Based on final valuations, we allocated $128.0 million of the purchase price to intangible assets relating to customers, customer contracts and relationships, which management estimates to have a useful life of ten years, $10.9 million to intangible assets associated with the KA Steel trade name, which management estimates to have an indefinite useful life, and $0.4 million associated with a favorable lease agreement that will be amortized over the remaining life of the lease term (approximately four years) on a straight line basis. These identifiable intangible assets were included in other assets. Based on final valuations, $119.7 million was assigned to goodwill, all of which is deductible for tax purposes.  The primary reasons for the acquisition and the principal factors that contributed to a KA Steel purchase price that resulted in the recognition of goodwill are the expanded capability to market and sell caustic soda, bleach, potassium hydroxide, and hydrochloric acid, as well as the geographic diversification the KA Steel locations provide us, and the strengthened position in the industrial bleach segment.

Goodwill and the indefinite-lived trade name intangible asset recorded in the acquisition are not amortized but will be reviewed for impairment annually in the fourth quarter and/or when circumstances or other events indicate that impairment may have occurred.

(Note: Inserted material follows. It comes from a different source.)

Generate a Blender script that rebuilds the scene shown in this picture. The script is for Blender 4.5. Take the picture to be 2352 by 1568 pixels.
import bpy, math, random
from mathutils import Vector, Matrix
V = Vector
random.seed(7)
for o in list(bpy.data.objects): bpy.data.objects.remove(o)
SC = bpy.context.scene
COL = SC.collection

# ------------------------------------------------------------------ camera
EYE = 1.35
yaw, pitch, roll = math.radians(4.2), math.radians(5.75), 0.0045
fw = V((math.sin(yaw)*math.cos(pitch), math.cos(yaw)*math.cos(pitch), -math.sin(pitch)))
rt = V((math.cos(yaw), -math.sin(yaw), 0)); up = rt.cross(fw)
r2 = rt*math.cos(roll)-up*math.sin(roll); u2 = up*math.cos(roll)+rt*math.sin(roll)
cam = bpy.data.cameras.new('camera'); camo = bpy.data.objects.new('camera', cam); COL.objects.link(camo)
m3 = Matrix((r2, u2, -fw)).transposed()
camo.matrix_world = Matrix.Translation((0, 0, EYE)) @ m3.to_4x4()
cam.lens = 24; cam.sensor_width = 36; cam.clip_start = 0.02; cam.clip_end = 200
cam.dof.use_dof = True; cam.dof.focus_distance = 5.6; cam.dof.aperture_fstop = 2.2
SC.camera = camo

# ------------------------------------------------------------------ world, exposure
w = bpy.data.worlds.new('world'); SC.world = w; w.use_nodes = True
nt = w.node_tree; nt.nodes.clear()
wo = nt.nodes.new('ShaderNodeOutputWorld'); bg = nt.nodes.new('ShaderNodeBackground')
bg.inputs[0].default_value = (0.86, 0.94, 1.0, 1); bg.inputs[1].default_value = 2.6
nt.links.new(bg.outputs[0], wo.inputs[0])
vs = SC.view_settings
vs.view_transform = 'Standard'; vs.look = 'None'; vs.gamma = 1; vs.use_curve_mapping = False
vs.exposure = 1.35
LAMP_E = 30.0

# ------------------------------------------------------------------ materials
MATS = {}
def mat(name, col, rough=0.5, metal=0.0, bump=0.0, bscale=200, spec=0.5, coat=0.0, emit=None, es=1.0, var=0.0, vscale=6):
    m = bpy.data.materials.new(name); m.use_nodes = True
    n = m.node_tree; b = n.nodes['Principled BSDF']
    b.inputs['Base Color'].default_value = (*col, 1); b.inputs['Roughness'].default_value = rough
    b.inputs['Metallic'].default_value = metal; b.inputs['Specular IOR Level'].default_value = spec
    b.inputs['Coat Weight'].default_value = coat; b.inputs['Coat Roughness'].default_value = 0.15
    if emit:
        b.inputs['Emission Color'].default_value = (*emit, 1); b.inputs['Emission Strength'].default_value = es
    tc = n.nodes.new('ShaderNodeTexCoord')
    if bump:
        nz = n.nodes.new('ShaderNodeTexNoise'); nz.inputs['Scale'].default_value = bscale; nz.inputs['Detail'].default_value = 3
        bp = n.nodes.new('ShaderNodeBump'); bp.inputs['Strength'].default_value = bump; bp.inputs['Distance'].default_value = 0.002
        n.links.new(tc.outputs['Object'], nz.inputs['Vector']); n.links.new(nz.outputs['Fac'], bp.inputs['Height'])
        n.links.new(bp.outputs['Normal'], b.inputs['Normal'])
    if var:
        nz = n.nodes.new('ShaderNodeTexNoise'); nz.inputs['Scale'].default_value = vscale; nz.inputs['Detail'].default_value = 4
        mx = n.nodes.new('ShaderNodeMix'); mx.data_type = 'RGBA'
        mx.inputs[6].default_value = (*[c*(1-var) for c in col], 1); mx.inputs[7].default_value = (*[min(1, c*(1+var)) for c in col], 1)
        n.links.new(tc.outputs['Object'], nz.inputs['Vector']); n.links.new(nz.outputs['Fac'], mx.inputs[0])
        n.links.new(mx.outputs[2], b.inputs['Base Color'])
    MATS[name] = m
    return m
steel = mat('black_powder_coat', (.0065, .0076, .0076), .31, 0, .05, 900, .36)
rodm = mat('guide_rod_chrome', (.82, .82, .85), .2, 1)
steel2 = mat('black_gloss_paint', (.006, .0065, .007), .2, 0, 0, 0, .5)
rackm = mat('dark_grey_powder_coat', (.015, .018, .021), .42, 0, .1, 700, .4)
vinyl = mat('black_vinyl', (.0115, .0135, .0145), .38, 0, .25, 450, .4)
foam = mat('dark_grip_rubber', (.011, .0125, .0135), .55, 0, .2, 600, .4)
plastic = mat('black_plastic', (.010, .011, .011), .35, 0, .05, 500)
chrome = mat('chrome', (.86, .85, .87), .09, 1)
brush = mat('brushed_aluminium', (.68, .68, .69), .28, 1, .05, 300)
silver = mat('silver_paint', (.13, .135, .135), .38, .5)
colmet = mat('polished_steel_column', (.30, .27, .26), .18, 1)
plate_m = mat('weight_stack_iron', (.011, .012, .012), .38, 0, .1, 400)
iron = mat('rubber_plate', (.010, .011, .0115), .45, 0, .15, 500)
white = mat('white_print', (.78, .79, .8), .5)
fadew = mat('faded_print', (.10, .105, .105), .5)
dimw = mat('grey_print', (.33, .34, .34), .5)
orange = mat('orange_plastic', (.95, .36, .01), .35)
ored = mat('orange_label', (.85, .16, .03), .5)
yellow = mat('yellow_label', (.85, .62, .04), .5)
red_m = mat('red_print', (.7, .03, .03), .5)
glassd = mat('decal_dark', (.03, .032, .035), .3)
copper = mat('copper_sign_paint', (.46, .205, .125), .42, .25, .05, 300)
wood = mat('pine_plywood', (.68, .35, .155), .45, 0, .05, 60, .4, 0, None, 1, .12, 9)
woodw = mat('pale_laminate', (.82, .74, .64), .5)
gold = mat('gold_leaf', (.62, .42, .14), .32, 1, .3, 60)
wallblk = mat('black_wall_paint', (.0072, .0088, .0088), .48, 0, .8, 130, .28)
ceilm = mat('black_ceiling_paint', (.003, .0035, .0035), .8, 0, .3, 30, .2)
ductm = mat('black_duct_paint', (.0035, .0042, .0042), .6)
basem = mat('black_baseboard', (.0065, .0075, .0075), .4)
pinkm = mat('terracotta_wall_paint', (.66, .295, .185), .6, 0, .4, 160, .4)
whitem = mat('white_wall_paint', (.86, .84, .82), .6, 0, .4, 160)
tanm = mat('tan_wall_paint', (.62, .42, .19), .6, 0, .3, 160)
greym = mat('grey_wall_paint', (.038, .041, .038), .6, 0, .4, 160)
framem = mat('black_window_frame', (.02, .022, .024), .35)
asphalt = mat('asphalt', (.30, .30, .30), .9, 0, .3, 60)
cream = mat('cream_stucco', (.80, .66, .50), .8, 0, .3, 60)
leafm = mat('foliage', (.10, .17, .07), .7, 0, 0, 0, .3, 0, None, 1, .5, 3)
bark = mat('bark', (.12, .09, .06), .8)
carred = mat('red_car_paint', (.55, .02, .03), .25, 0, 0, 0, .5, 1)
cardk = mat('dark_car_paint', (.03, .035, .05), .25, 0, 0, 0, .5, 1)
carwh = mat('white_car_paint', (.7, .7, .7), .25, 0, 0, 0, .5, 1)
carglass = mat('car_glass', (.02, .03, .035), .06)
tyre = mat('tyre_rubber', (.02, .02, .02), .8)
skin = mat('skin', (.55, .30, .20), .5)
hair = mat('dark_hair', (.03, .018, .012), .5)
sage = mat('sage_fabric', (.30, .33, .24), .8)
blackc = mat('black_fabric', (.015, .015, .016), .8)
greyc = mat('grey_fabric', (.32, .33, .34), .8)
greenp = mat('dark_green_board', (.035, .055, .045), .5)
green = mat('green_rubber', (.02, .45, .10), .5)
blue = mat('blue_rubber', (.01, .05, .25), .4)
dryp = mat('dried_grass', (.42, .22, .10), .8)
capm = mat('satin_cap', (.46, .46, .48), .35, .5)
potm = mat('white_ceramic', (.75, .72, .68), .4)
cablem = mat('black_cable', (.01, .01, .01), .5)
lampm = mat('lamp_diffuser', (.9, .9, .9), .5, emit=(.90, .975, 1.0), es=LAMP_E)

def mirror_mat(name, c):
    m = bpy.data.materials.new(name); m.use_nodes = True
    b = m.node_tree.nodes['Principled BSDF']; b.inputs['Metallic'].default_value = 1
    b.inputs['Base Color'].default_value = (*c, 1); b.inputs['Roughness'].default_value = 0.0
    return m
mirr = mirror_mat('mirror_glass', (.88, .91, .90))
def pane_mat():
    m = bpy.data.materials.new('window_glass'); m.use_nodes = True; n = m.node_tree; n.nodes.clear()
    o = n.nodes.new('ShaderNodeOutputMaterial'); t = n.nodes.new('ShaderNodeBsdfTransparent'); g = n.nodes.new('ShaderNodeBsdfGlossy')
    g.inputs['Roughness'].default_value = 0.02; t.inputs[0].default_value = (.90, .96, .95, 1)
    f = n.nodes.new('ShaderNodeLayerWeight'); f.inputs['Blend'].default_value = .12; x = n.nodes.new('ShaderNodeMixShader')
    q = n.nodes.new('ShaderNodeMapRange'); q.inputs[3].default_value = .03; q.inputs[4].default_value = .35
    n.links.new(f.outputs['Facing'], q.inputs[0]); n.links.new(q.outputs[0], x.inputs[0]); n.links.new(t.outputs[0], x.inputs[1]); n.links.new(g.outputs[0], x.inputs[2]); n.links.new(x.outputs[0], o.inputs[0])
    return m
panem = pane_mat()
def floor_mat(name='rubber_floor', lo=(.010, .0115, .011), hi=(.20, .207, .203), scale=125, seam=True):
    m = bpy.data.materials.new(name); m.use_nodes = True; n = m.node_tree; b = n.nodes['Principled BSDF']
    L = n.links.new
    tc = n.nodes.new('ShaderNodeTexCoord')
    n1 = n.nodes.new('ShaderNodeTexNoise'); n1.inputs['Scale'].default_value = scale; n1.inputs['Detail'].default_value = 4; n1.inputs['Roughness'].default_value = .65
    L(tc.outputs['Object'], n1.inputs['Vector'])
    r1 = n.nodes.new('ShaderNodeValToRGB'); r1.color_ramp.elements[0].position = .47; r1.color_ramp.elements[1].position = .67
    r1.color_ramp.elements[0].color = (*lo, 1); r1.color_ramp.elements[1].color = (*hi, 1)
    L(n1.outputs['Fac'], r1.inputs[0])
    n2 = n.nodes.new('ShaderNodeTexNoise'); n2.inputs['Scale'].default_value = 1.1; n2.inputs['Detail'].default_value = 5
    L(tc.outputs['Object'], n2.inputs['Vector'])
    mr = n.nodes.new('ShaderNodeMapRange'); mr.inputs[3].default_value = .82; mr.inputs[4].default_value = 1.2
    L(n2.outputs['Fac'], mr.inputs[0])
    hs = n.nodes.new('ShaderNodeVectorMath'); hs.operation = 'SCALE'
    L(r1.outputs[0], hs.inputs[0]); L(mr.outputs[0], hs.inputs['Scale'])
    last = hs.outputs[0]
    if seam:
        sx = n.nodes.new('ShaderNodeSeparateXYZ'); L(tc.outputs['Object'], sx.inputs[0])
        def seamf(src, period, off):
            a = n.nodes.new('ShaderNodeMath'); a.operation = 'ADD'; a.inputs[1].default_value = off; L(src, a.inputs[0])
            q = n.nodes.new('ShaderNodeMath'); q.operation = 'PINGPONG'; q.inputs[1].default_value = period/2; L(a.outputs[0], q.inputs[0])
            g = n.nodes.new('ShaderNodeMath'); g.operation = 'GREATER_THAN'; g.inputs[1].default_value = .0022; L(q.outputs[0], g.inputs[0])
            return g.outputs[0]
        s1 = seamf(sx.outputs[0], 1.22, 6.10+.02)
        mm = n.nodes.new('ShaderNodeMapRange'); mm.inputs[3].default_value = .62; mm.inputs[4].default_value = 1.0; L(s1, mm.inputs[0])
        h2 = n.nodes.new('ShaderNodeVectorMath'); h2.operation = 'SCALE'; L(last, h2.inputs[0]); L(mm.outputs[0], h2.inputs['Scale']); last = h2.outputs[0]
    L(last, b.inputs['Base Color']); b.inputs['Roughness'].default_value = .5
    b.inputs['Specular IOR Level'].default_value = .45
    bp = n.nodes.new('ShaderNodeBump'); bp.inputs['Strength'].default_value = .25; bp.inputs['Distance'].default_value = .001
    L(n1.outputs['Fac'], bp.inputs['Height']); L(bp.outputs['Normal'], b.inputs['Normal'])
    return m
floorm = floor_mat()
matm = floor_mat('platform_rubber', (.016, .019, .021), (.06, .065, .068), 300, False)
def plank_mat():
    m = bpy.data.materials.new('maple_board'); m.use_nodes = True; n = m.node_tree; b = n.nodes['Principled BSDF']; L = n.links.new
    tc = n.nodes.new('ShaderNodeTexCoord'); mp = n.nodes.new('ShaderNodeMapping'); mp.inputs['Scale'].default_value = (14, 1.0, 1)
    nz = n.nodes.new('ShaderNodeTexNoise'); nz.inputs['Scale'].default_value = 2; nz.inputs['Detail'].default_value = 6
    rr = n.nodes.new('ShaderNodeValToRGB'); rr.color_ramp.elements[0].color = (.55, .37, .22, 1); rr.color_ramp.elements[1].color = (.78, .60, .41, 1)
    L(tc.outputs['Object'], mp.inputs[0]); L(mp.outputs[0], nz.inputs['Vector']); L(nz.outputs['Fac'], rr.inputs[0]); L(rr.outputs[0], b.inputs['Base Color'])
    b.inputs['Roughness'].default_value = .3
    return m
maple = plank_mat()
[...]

The following pro forma summary presents the condensed statement of income as if the acquisition of KA Steel had occurred on January 1, 2012 (unaudited).
 
 
Three Months Ended June 30, 2012
 
Six Months Ended June 30, 2012
 
 
($ in millions, except per share data)
Sales
 
$
617.0

 
$
1,230.9

Net income
 
48.3

 
86.9

Net income per common share:
 
 
 
 
Basic
 
$
0.60

 
$
1.08

Diluted
 
$
0.60

 
$
1.08


The pro forma statement of income was prepared based on historical financial information and has been adjusted to give effect to pro forma adjustments that are (i) directly attributable to the transaction, (ii) factually supportable and (iii) expected to have a continuing impact on the combined results.  The pro forma statement of income uses estimates and assumptions based on information available at the time.  Management believes the estimates and assumptions to be reasonable; however, actual results may differ significantly from this pro forma financial information.  The pro forma information is not intended to reflect the actual results that would have occurred had the companies actually been combined during the periods presented.  The pro forma data reflect the application of the following adjustments:

Additional amortization expense related to the fair value of acquired identifiable intangible assets ($3.1 million and $6.4 million for the three and six months ended June 30, 2012, respectively).
Additional depreciation expense related to the fair value adjustment to property, plant and equipment and conforming KA Steel’s useful lives to ours ($0.1 million for both the three and six months ended June 30, 2012).
Increase in interest expense related to the 2022 Notes issued in conjunction with this acquisition ($2.8 million and $5.5 million for the three and six months ended June 30, 2012, respectively).
Elimination of intersegment sales of caustic soda and bleach to KA Steel from Chlor Alkali Products at prices that approximate market ($9.1 million and $18.6 million for the three and six months ended June 30, 2012, respectively).

In addition, the pro forma data reflect the tax effect of all of the above adjustments.  The pro forma tax provision reflects a decrease of $1.4 million and $2.5 million for the three and six months ended June 30, 2012, respectively, associated with the incremental pretax income, the fair value adjustments for acquired intangible assets and property, plant and equipment, and the interest expense of the 2022 Notes issued in conjunction with this acquisition, which reflects the marginal tax of the adjustments in the various jurisdictions where such adjustments occurred.